begin Data section

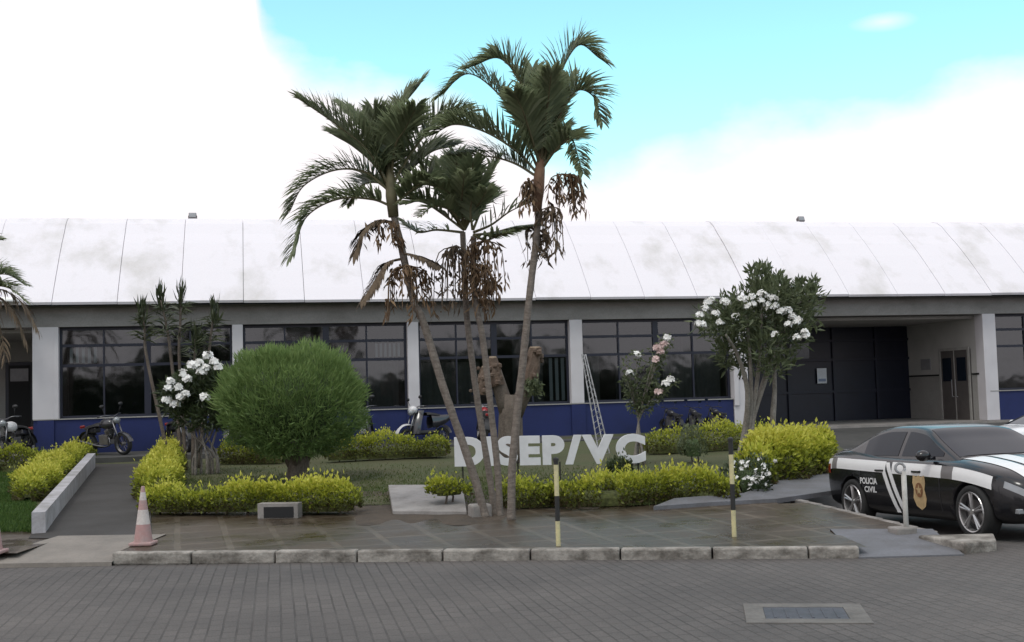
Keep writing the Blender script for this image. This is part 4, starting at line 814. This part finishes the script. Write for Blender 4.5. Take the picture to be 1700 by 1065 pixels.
# manhole
c_ = [on_plane(x, y, .004) for x, y in ((1232, 1014), (1285, 1033), (1445, 1022), (1385, 1003))]; cen = sum(c_, Vector())/4; o = thing('manhole_cover', Vector((cen.x, cen.y, .0)), 'rectangular bluish iron cover in a pale concrete frame set in the road', 'manhole cover', rz=-.16)
b = MB()
for a in ((0, -.34, .98, .16), (0, .34, .98, .16), (-.41, 0, .16, .52), (.41, 0, .16, .52)): b.box((a[0], a[1], -.01), (a[2], a[3], .04))
b.build('frame', MCONCD, o, bevel=.004); b = MB(); b.box((0, 0, -.012), (.655, .515, .035))
for i in range(6): b.box((-.25+i*.1, 0, .007), (.02, .42, .004))
b.build('cover', MMANH, o)
# leaning lattice mast
q = on_ground(1003, 752); q = Vector((q.x, q.y, zg(q.x, q.y))); o = thing('lattice_ladder', q, 'narrow aluminium lattice ladder leaning against the column behind the letters', 'ladder'); D = q.y
b = MB(); tp = at_depth(969, 588, D+1.0)-q; bt = Vector((0, 0, 0)); dr = (tp-bt); sd_ = Vector((.9, -.3, 0)).normalized()
for sgn_ in (-1, 1): b.tube([bt+sd_*.13*sgn_, tp+sd_*.05*sgn_], .016, 6)
b.tube([bt+Vector((0, -.2, 0)), tp+Vector((0, -.05, 0))], .014, 6)
for i in range(17):
    t0, t1 = i/17, (i+1)/17; w0, w1 = .14-.09*t0, .14-.09*t1; b.tube([bt+dr*t0-sd_*w0, bt+dr*t1+sd_*w1], .009, 5); b.tube([bt+dr*t0+sd_*w0, bt+dr*t0+Vector((0, -.2+.15*t0, 0))], .008, 5)
b.build('rail', MSTEELD, o)

exec_vehicles = True
# ================================================================ VEHICLES
def hermite(xs, ys, x):
    xs = np.array(xs); ys = np.array(ys); h = np.diff(xs); dl = np.diff(ys)/h; m_ = np.zeros(len(xs)); m_[0], m_[-1] = dl[0], dl[-1]
    for i in range(1, len(xs)-1): m_[i] = 0 if dl[i-1]*dl[i] <= 0 else 2*dl[i-1]*dl[i]/(dl[i-1]+dl[i])
    x = float(min(max(x, xs[0]), xs[-1])); k = min(max(int(np.searchsorted(xs, x))-1, 0), len(xs)-2); t = (x-xs[k])/h[k]
    return (2*t**3-3*t*t+1)*ys[k]+(t**3-2*t*t+t)*h[k]*m_[k]+(-2*t**3+3*t*t)*ys[k+1]+(t**3-t*t)*h[k]*m_[k+1]
ST = np.array([(-2.37, .60, .44, .74, .82), (-2.33, .73, .32, .90, 1.00), (-2.22, .81, .25, .965, 1.075), (-1.85, .875, .21, .985, 1.10), (-1.405, .90, .19, .975, 1.08), (-.7, .908, .18, .955, 1.0), (0, .908, .18, .935, .98), (.7, .906, .18, .915, .985), (1.05, .904, .18, .90, .985), (1.405, .90, .19, .865, .945), (1.8, .865, .20, .79, .865), (2.02, .79, .21, .715, .775), (2.13, .69, .25, .645, .70), (2.18, .57, .30, .56, .60)])
def ring(X):
    wm, zb, zs, zc = (hermite(ST[:, 0], ST[:, i], X) for i in range(1, 5))
    P = [(0, zb), (wm-.16, zb), (wm-.03, zb+.07), (wm, zb+(zs-zb)*.45), (wm-.005, zs-.13), (wm-.045, zs-.01), (wm-.15, zs+(zc-zs)*.55), (wm*.5, zc-.012), (0, zc)]
    o = []
    for i in range(len(P)-1):
        n = (2, 3, 4, 4, 4, 3, 3, 3)[i]
        for k in range(n): o.append((P[i][0]+(P[i+1][0]-P[i][0])*k/n, P[i][1]+(P[i+1][1]-P[i][1])*k/n))
    o.append(P[-1]); A = np.array(o); B = A.copy(); B[3:-1] = (A[2:-2]+2*A[3:-1]+A[4:])/4; return B
def side_y(X, z):
    A = ring(X)[5:-6]; return float(np.interp(z, A[:, 1], A[:, 0]))
def top_z(X, y):
    A = ring(X)[14:][::-1]; return float(np.interp(abs(y), A[:, 0], A[:, 1]))
RT = ([1.02, .8, .5, .15, -.25, -.65, -1.0, -1.32, -1.62, -1.85, -2.02], [.975, 1.07, 1.20, 1.345, 1.39, 1.395, 1.355, 1.255, 1.135, 1.09, 1.085])
def roof_z(X): return hermite(RT[0][::-1], RT[1][::-1], X)
def cab_w(X, z):
    k = (z-.93)/.5; return (.80-.22*k-.05*k*k)*(1-.06*max(0, (-X-1.0)))*(1-.05*max(0, X-.3))
def cab_ring(X):
    zt = roof_z(X); ze = max(zt-.055, .90); w = cab_w(X, ze); P = [(cab_w(X, .86)+.01, .86)]
    for k in range(1, 7): z = .86+(ze-.86)*k/6; P.append((cab_w(X, z), z))
    P += [(w-.03, zt-.03), (w-.09, zt-.014), (w*.6, zt-.004), (w*.3, zt), (0, zt)]; return P
def mirror_ring(P, X): return [Vector((X, -y, z)) for y, z in P]+[Vector((X, y, z)) for y, z in P[::-1][1:]]
def apply_bool(ob, cutter):
    m_ = ob.modifiers.new('b', 'BOOLEAN'); m_.operation = 'DIFFERENCE'; m_.object = cutter; m_.solver = 'EXACT'
    bpy.context.view_layer.update(); me = bpy.data.meshes.new_from_object(ob.evaluated_get(bpy.context.evaluated_depsgraph_get()))
    ob.modifiers.clear(); ob.data = me; bpy.data.objects.remove(cutter)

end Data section

## Exercise
Go through the material above and print all of it exactly, except the pictures.

## The completed task
Keep writing the Blender script for this image. This is part 4, starting at line 814. This part finishes the script. Write for Blender 4.5. Take the picture to be 1700 by 1065 pixels.
# manhole
c_ = [on_plane(x, y, .004) for x, y in ((1232, 1014), (1285, 1033), (1445, 1022), (1385, 1003))]; cen = sum(c_, Vector())/4; o = thing('manhole_cover', Vector((cen.x, cen.y, .0)), 'rectangular bluish iron cover in a pale concrete frame set in the road', 'manhole cover', rz=-.16)
b = MB()
for a in ((0, -.34, .98, .16), (0, .34, .98, .16), (-.41, 0, .16, .52), (.41, 0, .16, .52)): b.box((a[0], a[1], -.01), (a[2], a[3], .04))
b.build('frame', MCONCD, o, bevel=.004); b = MB(); b.box((0, 0, -.012), (.655, .515, .035))
for i in range(6): b.box((-.25+i*.1, 0, .007), (.02, .42, .004))
b.build('cover', MMANH, o)
# leaning lattice mast
q = on_ground(1003, 752); q = Vector((q.x, q.y, zg(q.x, q.y))); o = thing('lattice_ladder', q, 'narrow aluminium lattice ladder leaning against the column behind the letters', 'ladder'); D = q.y
b = MB(); tp = at_depth(969, 588, D+1.0)-q; bt = Vector((0, 0, 0)); dr = (tp-bt); sd_ = Vector((.9, -.3, 0)).normalized()
for sgn_ in (-1, 1): b.tube([bt+sd_*.13*sgn_, tp+sd_*.05*sgn_], .016, 6)
b.tube([bt+Vector((0, -.2, 0)), tp+Vector((0, -.05, 0))], .014, 6)
for i in range(17):
    t0, t1 = i/17, (i+1)/17; w0, w1 = .14-.09*t0, .14-.09*t1; b.tube([bt+dr*t0-sd_*w0, bt+dr*t1+sd_*w1], .009, 5); b.tube([bt+dr*t0+sd_*w0, bt+dr*t0+Vector((0, -.2+.15*t0, 0))], .008, 5)
b.build('rail', MSTEELD, o)

exec_vehicles = True
# ================================================================ VEHICLES
def hermite(xs, ys, x):
    xs = np.array(xs); ys = np.array(ys); h = np.diff(xs); dl = np.diff(ys)/h; m_ = np.zeros(len(xs)); m_[0], m_[-1] = dl[0], dl[-1]
    for i in range(1, len(xs)-1): m_[i] = 0 if dl[i-1]*dl[i] <= 0 else 2*dl[i-1]*dl[i]/(dl[i-1]+dl[i])
    x = float(min(max(x, xs[0]), xs[-1])); k = min(max(int(np.searchsorted(xs, x))-1, 0), len(xs)-2); t = (x-xs[k])/h[k]
    return (2*t**3-3*t*t+1)*ys[k]+(t**3-2*t*t+t)*h[k]*m_[k]+(-2*t**3+3*t*t)*ys[k+1]+(t**3-t*t)*h[k]*m_[k+1]
ST = np.array([(-2.37, .60, .44, .74, .82), (-2.33, .73, .32, .90, 1.00), (-2.22, .81, .25, .965, 1.075), (-1.85, .875, .21, .985, 1.10), (-1.405, .90, .19, .975, 1.08), (-.7, .908, .18, .955, 1.0), (0, .908, .18, .935, .98), (.7, .906, .18, .915, .985), (1.05, .904, .18, .90, .985), (1.405, .90, .19, .865, .945), (1.8, .865, .20, .79, .865), (2.02, .79, .21, .715, .775), (2.13, .69, .25, .645, .70), (2.18, .57, .30, .56, .60)])
def ring(X):
    wm, zb, zs, zc = (hermite(ST[:, 0], ST[:, i], X) for i in range(1, 5))
    P = [(0, zb), (wm-.16, zb), (wm-.03, zb+.07), (wm, zb+(zs-zb)*.45), (wm-.005, zs-.13), (wm-.045, zs-.01), (wm-.15, zs+(zc-zs)*.55), (wm*.5, zc-.012), (0, zc)]
    o = []
    for i in range(len(P)-1):
        n = (2, 3, 4, 4, 4, 3, 3, 3)[i]
        for k in range(n): o.append((P[i][0]+(P[i+1][0]-P[i][0])*k/n, P[i][1]+(P[i+1][1]-P[i][1])*k/n))
    o.append(P[-1]); A = np.array(o); B = A.copy(); B[3:-1] = (A[2:-2]+2*A[3:-1]+A[4:])/4; return B
def side_y(X, z):
    A = ring(X)[5:-6]; return float(np.interp(z, A[:, 1], A[:, 0]))
def top_z(X, y):
    A = ring(X)[14:][::-1]; return float(np.interp(abs(y), A[:, 0], A[:, 1]))
RT = ([1.02, .8, .5, .15, -.25, -.65, -1.0, -1.32, -1.62, -1.85, -2.02], [.975, 1.07, 1.20, 1.345, 1.39, 1.395, 1.355, 1.255, 1.135, 1.09, 1.085])
def roof_z(X): return hermite(RT[0][::-1], RT[1][::-1], X)
def cab_w(X, z):
    k = (z-.93)/.5; return (.80-.22*k-.05*k*k)*(1-.06*max(0, (-X-1.0)))*(1-.05*max(0, X-.3))
def cab_ring(X):
    zt = roof_z(X); ze = max(zt-.055, .90); w = cab_w(X, ze); P = [(cab_w(X, .86)+.01, .86)]
    for k in range(1, 7): z = .86+(ze-.86)*k/6; P.append((cab_w(X, z), z))
    P += [(w-.03, zt-.03), (w-.09, zt-.014), (w*.6, zt-.004), (w*.3, zt), (0, zt)]; return P
def mirror_ring(P, X): return [Vector((X, -y, z)) for y, z in P]+[Vector((X, y, z)) for y, z in P[::-1][1:]]
def apply_bool(ob, cutter):
    m_ = ob.modifiers.new('b', 'BOOLEAN'); m_.operation = 'DIFFERENCE'; m_.object = cutter; m_.solver = 'EXACT'
    bpy.context.view_layer.update(); me = bpy.data.meshes.new_from_object(ob.evaluated_get(bpy.context.evaluated_depsgraph_get()))
    ob.modifiers.clear(); ob.data = me; bpy.data.objects.remove(cutter)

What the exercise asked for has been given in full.